My Lords, smaller abattoirs are extremely important to the rural economy, as the noble Countess rightly says. They are more likely to be rural. The support to be provided to those abattoirs processing up to 5,000 cattle—a higher threshold than was previously proposed—is intended to help preserve the provision of local services to the livestock industry. That will helpfully reduce the impact on small livestock producers, the rural economy, animal welfare and indeed consumer choice. As regards mobile abattoirs, I am not aware what initiatives are being undertaken, although I believe that there are a few around, so it will be necessary for me to seek further advice on that point.

My Lords, was not this so-called risk-based approach used in the monitoring of care homes? Has that not been a disaster?

No, my Lords, it has not been a disaster. It is sensible to look at accreditation and such devices to ensure that regulation is directed where it is most needed.

My Lords, many of the 28 abattoirs left in Wales are the small abattoirs that the Minister described in his Answer. He referred to support. What will that amount to?
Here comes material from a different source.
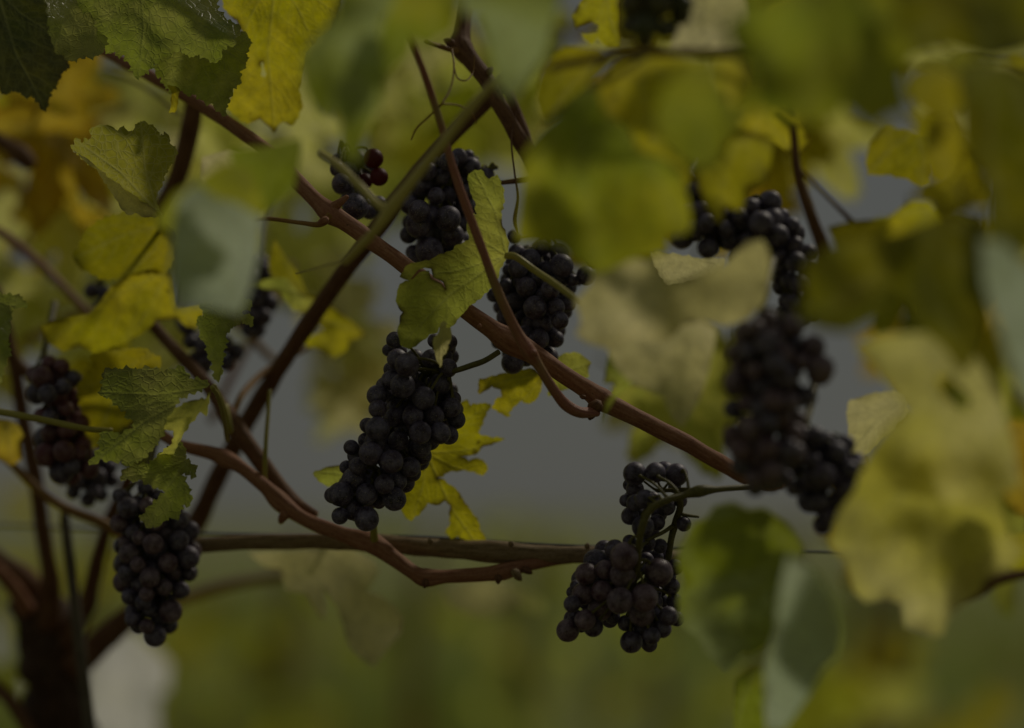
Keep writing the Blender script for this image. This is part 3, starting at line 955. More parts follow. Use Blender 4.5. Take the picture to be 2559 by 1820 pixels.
right_cane = cane('vine_cane', 'dark blurred cane standing in the white gap at right', [
    (1755, 220, 1.36, 8), (1770, 300, 1.36, 9), (1775, 370, 1.36, 10), (1790, 430, 1.36, 12), (1815, 500, 1.365, 14), (1835, 560, 1.37, 15), (1830, 640, 1.38, 14)], 'dark', seg=12)
branch(right_cane, [(1785, 380, 1.36, 4), (1830, 425, 1.36, 4), (1875, 470, 1.36, 5), (1905, 500, 1.36, 6), (1950, 540, 1.37, 5)], 'olive' if 'olive' in BARK else 'dark', seg=8)
branch(right_cane, [(1772, 340, 1.37, 3), (1755, 315, 1.39, 3), (1735, 300, 1.41, 3), (1715, 295, 1.42, 2)], 'dark', 'tendril', seg=6)
top_cane = cane('vine_cane', 'dark blurred cane running level near the top right', [
    (1230, 150, 1.25, 9), (1330, 130, 1.25, 10), (1430, 118, 1.25, 10), (1540, 118, 1.25, 10), (1650, 121, 1.25, 9), (1760, 130, 1.26, 9), (1900, 120, 1.28, 9)], 'dark', seg=12)
branch(top_cane, [(1440, 122, 1.24, 7), (1380, 165, 1.24, 7), (1310, 200, 1.24, 7), (1250, 245, 1.25, 6), (1215, 270, 1.26, 5)], 'petiole', 'petiole')
edge_cane = cane('vine_cane', 'dark blurred cane end at the right edge below the yellow leaf', [
    (2360, 1262, 1.32, 10), (2283, 1280, 1.32, 11), (2220, 1295, 1.32, 12), (2180, 1322, 1.32, 12), (2130, 1345, 1.33, 9)], 'dark', seg=12)
corner_cane = cane('vine_cane', 'dark stub of cane among yellow leaves at the left edge', [
    (-40, 290, 1.80, 14), (10, 320, 1.80, 16), (45, 345, 1.80, 22), (70, 370, 1.80, 16)], 'dark', seg=12)

# trellis wire and stake
wire_m = flat_mat('wire_galvanised', (0.16, 0.17, 0.14), 0.45, 0.6)
w_path = [(PV(x, y, D), 0.0010) for x, y, D in ((-300, 1165, 1.9), (0, 1172, 1.85), (450, 1190, 1.66), (900, 1196, 1.60), (1250, 1216, 1.575), (1600, 1225, 1.58), (2000, 1235, 1.6), (2600, 1250, 1.64))]
wv, wf, wu = tube_data(w_path, seg=8, rough=0.0)
tag(mesh_obj('trellis_wire', wv, wf, wire_m, uvs=wu), 'thin grey trellis wire above the level old cane', 'wire')
stake_m = flat_mat('stake_grey', (0.13, 0.11, 0.075), 0.8)
sp0 = PV(142, 1140, 1.74)
sp1 = PV(186, 1500, 1.75)
dv = (sp1 - sp0)
sp2 = sp1 + dv * ((sp1.z + 0.05) / (-dv.z))
sv, sf, su = tube_data([(sp0, 0.0026), (sp1, 0.0044), (sp2, 0.006)], seg=10, rough=0.05)
tag(mesh_obj('support_stake', sv, sf, stake_m, uvs=su), 'slim grey support stake in front of the lower left trunk', 'stake')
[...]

My Lords, the agency has now proposed a stepped system of discounts. For the first 1,000 livestock units processed, the reduction on the full cost would be a maximum of 70 per cent. The next 1,000 livestock units would be subject to a 50 per cent reduction and the next 3,000 subject to a 25 per cent reduction. That will directly assist those smaller abattoirs, many of which are based in Wales.

I find it very unusual for the Minister who usually answers on health to be answering an abattoir Question, but I am very impressed by his knowledge. Can he tell us whether there is a health implication, whether the extra costs that were to be passed on were necessary for health and whether they will be continued to be carried out even if the costs are not being passed on?

My Lords, there is no direct health implication. What has happened over the past few years is that the costs of regulation have progressively been borne by the Food Standards Agency, as opposed to the industry. There has been a decision taken in principle that the regulator should not subsidise the industry that it regulates. That is the reason for the review of the charging arrangements.

My Lords, did the noble Lord indicate in his Answer, and will he confirm, that we owe this folly more to our lords and masters in Brussels than to our very own department for the ruin of agriculture? Does he think that the British people would have voted in 1975 to stay in what they were assured was a Common Market if they had thought that this sort of folly was going to be visited upon them by Brussels?

My Lords, it is quite correct that European legislation requires the national competent authority to carry out official controls in order to verify that food businesses comply with food hygiene requirements. EU law requires the competent authority to charge food businesses for meat hygiene and welfare at slaughter—the official controls—and sets minimum charging rates. Having said that, I do not think that there is any self-respecting country that would wish to neglect meat hygiene, which has a direct implication for human health.